Pochi
conoscono la vicenda di Rita Atria, raccontata dal film di Marco
Amenta, "La siciliana ribelle", uscito nel 2009 nelle sale
cinematografiche. Il film si ispira alla tragica storia di questa
ragazza, figlia di un boss mafioso ammazzato nei primi anni ‘80.
Rita fu testimone oculare dell’omicidio del padre e, pochi anni
dopo, fu ucciso anche suo fratello. Per vendicarli Rita decise di
denunciare gli assassini. Grazie alla sua collaborazione con la
magistratura, in particolare con il giudice Paolo Borsellino che
diventò un secondo padre, fu possibile arrestare i mafiosi da
lei accusati ed intraprendere un’inchiesta sull’ex
sindaco di Partanna, paese natio di Rita.
Il
26 luglio di ogni anno si commemora la figura di Rita Atria, che a 18
anni si suicidò gettandosi dal balcone al settimo piano della
palazzina di Roma dove abitava segretamente. Accadde una settimana
dopo la strage di via d’Amelio del 19 luglio 1992, in cui
furono massacrati il giudice Borsellino e la sua scorta. La scelta di
collaborare con la giustizia aveva spinto Rita in uno stato di
estrema solitudine socioaffettiva.
L’omicidio
di Borsellino fu fatale.
Per
infangare la memoria di Rita anche dopo la sua morte, la madre, che
l’aveva già ripudiata in vita, ne violò la lapide
a colpi di martello. Ciò che mi preme rinnovare è il
coraggio interiore e la forza morale di questa "novella
Antigone", "eroina" dei nostri tempi, che rinunciò
alla sfera dei suoi affetti più cari pur di realizzare il
proprio ideale di giustizia. In un’epoca in cui i simboli e gli
eroi dell’anti-mafia sono personaggi del calibro di Falcone,
Borsellino, Peppino Impastato, figure minori come Rita Atria, sono
eclissate o spinte ai margini della memoria collettiva.
Il
gesto di chi sacrifica tutto nel nome di un ideale impone un
ragionamento sul tema dell’omertà sociale, cioè la
tacita complicità con chi delinque. Nel gergo mafioso chiunque
infranga il codice dell’omertà per far luce su una
verità, è disprezzato come "infame".
L’infausta catena omertosa è la sovrastruttura culturale
su cui si erge il potere terroristico delle mafie.
La
frase che esprime meglio l’omertà sociale è: “non
vedo, non sento, non parlo”. Da qui il ricorso intelligente al
linguaggio, che può comunicare un gesto di rottura contro il
silenzio dell’omertà, della complicità mafiosa,
complicità con il crimine economico-politico. Il verbo della
verità offre un modello educativo improntato a codici non
costrittivi ed oscurantistici, bensì aperti e democratici. In
linea teorica, la parola può spezzare le catene del
pregiudizio, dell’ignoranza, dell’indifferenza e
dell’ipocrisia sociale derivanti dal codice omertoso. Antonio
Gramsci scriveva che “la verità è sempre
rivoluzionaria”.
Il
linguaggio della verità è di fatto sovversivo e giova
alla causa della libertà e della giustizia sociale, nella
misura in cui modifica comportamenti che ci opprimono e ci indignano.

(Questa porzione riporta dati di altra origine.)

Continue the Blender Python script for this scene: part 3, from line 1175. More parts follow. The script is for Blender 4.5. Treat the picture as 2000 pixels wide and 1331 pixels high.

Le parole che testimoniano un altro modo di intendere e costruire i
rapporti interpersonali, improntati ai principi della solidarietà,
della libertà, della giustizia e della convivenza democratica,
offrono una modalità alternativa rispetto all’ordine
omertoso della mafia e, per estensione, rispetto all’oppressione
coercitiva esercitato dalla potente criminalità economica del
capitalismo. Il delitto, il cinismo, l’ipocrisia, l’inganno, la
sopraffazione, la violenza terroristica sono elementi intrinseci al
sistema di potere mafioso, ma si iscrivono nella natura più
intima dell’economia capitalistica.
La
logica mafiosa è insita nella struttura stessa del modello
affaristico, liberistico, imperialistico che imperversa in ogni
angolo del pianeta, ovunque riesca ad insinuarsi l’economia di
mercato e l’impresa capitalista con i suoi atroci misfatti.
Ciò
che varia è solo il grado di mafiosità, di
irrazionalità, o di aggressività terroristica
dell’imprenditoria capitalista. C’è chi sopprime
fisicamente i propri avversari, come nel caso delle "onorate
società", e chi ricorre a mezzi solo apparentemente meno
rozzi e più raffinati, ma altrettanto crudeli, pericolosi e
spregiudicati.
Non
a caso, Honoré de Balzac scrisse: "Dietro ogni grande
fortuna economica si cela sempre un crimine".